Tuesday, July 6, 2010

Pockets

I don't like this anymore really. I don't like looking back on pockets of time. It's been a while and still at the thought of some of these instances I feel as stupid as I did back then. 
The burn at christmas and the i-told-you-so of new years. how excellent. it feels like giving birth to glass bits.
Speaking of giving birth to glass of all shapes and sizes. Let's talk about summertime.

THE END.

Friday, April 30, 2010

Hope it doesn't bounce this time.

we are irresponsible. You can't live like we do.

smoke around a flaming filament. Bulbs, beer, broken glass. Etc. More bullshit less bullshit etc etc etc.

une cigarette delicate.

capture the flag. I'm cracking open my skull to get some light in this room, let it breathe, scatter all the dirt and gunk.
it feels nice to run. It feels nice to spin. It feels nice to fly.
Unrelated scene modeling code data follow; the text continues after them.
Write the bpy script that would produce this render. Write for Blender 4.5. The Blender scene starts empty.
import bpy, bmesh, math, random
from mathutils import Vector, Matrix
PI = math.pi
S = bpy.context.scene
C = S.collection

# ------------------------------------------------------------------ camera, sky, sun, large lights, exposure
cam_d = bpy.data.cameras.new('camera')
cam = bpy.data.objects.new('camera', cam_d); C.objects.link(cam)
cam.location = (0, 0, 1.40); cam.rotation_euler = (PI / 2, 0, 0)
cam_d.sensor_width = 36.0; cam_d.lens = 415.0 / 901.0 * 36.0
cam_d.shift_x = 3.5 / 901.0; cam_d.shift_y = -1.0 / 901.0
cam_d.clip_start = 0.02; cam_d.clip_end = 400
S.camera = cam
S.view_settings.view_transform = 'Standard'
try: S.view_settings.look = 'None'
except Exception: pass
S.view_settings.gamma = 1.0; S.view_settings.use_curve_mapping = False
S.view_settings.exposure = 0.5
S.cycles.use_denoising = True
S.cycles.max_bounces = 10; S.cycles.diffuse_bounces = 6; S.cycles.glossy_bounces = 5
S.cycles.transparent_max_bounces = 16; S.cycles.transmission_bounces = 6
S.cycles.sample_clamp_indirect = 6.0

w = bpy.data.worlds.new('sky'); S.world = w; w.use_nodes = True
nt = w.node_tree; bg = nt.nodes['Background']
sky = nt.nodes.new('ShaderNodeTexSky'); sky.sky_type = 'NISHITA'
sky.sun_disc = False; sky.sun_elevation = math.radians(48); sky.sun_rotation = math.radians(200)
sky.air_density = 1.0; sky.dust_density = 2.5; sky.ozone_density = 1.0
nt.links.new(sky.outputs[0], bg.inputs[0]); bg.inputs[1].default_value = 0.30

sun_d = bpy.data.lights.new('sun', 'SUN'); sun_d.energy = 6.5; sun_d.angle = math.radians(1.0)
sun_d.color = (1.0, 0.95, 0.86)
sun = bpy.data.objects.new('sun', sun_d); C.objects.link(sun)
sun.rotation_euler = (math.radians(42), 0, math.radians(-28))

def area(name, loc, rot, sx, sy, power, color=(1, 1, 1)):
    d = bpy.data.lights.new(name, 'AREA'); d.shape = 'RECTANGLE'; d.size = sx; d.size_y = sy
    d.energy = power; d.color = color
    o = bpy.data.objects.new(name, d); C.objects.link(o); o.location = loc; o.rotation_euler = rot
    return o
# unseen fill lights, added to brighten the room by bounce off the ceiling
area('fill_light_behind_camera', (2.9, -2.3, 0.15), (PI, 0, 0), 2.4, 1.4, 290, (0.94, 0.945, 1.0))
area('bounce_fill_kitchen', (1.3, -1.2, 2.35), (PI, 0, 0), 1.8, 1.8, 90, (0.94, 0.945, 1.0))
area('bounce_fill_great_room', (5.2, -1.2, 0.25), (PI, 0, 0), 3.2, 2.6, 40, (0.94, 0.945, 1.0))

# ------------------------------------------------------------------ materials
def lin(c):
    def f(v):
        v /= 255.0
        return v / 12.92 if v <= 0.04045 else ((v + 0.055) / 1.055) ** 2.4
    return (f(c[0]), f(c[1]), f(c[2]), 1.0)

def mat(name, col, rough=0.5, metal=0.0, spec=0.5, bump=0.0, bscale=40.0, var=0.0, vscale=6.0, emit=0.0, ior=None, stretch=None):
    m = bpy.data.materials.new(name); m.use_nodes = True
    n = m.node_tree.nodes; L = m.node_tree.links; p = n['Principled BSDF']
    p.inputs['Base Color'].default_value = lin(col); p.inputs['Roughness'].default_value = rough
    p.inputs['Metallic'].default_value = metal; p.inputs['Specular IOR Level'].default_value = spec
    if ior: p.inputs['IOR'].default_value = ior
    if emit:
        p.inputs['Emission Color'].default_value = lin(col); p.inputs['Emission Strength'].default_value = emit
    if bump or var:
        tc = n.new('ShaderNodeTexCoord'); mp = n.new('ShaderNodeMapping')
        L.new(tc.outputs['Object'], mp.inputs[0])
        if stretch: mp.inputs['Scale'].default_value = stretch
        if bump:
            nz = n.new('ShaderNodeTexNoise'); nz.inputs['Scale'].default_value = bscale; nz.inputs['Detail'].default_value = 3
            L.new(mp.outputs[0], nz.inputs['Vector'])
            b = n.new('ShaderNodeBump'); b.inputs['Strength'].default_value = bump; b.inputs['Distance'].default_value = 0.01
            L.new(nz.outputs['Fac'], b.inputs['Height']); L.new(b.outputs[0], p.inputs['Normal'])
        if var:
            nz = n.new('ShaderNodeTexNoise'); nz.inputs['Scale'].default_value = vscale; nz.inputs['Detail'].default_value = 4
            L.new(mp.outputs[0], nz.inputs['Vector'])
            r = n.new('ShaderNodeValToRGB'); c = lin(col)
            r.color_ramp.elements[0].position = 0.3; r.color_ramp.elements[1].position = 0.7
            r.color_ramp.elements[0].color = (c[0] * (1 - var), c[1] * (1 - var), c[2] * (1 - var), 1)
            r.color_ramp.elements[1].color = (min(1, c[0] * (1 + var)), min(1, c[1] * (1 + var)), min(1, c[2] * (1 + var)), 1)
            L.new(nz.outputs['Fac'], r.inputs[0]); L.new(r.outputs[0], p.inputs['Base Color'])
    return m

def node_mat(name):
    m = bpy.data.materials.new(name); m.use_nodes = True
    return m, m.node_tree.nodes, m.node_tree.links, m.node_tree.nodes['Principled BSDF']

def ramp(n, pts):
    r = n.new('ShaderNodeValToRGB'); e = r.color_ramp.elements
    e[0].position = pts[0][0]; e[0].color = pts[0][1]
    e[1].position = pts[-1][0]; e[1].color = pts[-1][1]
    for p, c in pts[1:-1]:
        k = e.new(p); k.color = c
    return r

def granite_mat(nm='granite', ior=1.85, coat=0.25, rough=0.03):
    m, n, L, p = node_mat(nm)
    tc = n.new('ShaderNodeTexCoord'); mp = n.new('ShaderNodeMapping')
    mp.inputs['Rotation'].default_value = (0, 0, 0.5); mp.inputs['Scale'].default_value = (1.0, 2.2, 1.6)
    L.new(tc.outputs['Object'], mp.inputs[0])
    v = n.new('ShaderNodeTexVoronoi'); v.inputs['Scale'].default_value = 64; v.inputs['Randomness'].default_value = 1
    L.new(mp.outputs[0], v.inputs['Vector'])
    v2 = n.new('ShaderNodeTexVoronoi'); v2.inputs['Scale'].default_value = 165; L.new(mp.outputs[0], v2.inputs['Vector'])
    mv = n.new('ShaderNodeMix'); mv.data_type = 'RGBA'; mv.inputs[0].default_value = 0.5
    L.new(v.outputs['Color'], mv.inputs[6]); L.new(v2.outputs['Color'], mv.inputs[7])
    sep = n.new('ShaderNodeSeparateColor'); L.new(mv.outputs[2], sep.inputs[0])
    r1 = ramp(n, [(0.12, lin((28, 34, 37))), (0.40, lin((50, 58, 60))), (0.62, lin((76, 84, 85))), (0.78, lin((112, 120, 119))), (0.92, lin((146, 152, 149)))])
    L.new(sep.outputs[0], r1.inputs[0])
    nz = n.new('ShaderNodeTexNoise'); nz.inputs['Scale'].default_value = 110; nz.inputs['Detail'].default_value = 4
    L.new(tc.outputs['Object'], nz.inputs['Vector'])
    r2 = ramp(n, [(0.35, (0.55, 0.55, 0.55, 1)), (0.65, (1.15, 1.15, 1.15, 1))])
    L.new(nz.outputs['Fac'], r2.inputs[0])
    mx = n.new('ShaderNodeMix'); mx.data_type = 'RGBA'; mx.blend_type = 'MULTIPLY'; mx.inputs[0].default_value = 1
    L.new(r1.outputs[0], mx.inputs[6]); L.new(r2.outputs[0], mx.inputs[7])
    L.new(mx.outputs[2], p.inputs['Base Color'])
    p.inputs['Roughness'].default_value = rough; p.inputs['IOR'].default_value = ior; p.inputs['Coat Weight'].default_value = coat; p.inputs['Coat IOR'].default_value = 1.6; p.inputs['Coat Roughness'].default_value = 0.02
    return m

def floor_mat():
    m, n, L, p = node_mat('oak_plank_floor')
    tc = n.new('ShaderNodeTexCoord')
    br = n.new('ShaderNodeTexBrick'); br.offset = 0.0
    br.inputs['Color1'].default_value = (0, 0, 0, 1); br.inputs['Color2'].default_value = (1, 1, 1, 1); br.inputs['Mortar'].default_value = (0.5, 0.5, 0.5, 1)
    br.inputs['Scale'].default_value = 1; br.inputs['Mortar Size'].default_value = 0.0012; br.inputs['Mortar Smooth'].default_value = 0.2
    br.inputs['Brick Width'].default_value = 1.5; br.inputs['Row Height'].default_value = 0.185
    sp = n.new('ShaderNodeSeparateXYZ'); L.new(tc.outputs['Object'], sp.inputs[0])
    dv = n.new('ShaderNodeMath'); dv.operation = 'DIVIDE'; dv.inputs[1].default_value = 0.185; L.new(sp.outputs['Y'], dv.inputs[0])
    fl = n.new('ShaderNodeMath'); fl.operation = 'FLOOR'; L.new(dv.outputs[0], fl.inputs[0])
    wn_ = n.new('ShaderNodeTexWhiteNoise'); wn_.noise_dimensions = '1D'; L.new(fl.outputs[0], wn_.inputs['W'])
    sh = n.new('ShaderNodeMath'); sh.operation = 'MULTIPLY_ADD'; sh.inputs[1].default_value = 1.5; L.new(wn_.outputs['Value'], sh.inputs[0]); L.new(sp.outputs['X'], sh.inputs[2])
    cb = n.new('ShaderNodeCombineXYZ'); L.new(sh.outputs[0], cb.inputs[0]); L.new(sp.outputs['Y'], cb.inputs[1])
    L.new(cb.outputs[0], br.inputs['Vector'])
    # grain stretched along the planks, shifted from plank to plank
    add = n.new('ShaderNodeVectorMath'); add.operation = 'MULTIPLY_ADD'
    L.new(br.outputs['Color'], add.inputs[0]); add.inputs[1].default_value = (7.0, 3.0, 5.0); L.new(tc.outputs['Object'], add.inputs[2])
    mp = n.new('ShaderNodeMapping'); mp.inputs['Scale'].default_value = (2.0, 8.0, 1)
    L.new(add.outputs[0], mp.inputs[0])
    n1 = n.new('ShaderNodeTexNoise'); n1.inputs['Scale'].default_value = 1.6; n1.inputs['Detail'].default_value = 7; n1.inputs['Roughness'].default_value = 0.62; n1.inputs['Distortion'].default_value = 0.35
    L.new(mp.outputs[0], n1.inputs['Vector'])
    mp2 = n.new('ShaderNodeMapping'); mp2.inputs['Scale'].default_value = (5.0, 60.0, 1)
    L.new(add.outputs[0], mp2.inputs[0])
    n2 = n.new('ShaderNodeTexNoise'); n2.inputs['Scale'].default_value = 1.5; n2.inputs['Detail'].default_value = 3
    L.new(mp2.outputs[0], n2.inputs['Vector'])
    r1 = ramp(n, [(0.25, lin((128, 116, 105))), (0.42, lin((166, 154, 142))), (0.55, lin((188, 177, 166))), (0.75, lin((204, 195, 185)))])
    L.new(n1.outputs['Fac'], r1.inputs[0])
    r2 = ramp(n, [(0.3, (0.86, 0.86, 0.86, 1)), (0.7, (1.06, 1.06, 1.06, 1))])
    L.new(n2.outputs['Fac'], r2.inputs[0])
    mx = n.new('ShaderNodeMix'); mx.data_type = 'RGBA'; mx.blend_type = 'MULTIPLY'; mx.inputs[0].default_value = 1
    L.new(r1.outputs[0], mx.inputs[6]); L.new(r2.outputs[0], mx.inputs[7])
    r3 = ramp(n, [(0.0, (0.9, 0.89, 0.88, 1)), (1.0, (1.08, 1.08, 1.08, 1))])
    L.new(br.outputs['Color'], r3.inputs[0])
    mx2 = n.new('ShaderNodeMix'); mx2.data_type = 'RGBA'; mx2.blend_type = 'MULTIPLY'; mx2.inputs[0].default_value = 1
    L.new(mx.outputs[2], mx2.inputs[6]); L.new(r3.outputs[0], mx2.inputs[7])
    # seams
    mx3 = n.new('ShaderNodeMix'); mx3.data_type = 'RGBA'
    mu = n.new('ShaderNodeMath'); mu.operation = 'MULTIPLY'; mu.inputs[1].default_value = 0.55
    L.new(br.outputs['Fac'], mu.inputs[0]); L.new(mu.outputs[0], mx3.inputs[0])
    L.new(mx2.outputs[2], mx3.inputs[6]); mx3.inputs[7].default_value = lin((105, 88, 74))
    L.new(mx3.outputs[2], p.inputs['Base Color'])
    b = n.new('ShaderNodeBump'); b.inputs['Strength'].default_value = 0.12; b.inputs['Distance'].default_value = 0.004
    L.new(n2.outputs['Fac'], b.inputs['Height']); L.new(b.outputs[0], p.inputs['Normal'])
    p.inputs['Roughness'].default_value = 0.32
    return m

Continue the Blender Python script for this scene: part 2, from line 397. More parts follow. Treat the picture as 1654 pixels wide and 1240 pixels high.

I think about simple things and get pleasant heart attacks. Sometimes.

having shit, having destroyed shit, having nothing. The only difference is that you can't live like we do.

Thursday, March 18, 2010

cackle

WE COULD WATCH JUMANJI! Oooohhhhhhh dammit! You're about to get crushed by a bunch of whatevers.

Wednesday, March 10, 2010

Acting I

I used to make long speeches to you after you left. I used to talk to you all the time, even though I was alone. I walked around for months talking to you. Now I don't know what to say. It was easier when I just imagined you. I even imagined you talking back to me. We'd have long conversations, the two of us. It was almost like you were there. I could hear you, I could see you, smell you. I could hear your voice. Sometimes your voice would wake me up. It would wake me up in the middle of the night almost like you were in the room with me. Then it slowly faded. I couldn't picture you anymore. I tried to talk out loud to you like I used to but there was nothing there. I couldn't hear your voice. Then I just gave it up. Everything stopped. You just disappeared. And now I'm working here. I hear your voice all the time. Every man has your voice.

Paris, Texas

Friday, December 25, 2009

Boute Tauperse








I have been searching all of my days, all of my days.

I miss Mitzy and Flopsy and the servant boy Straume. And Bumpy Love and Bffl and Madeline and Anna and Sista and Cougar face. And Gordy!

PARTY CASTLE - DUNGEON - THE WEST WING!

Chatty Kathy.

I have been searching all of my days, all of my days. And I've been trying to find what's in my mind. As the days keep turning into night.

Arg Party Pirate. Jungle Fever! A BOUTE TAUPPERSE EVENT! 

You can go anywhere in the castle.. EXCEPT THE WEST WING.

Now I see clearly it's you I'm looking for, all of my days.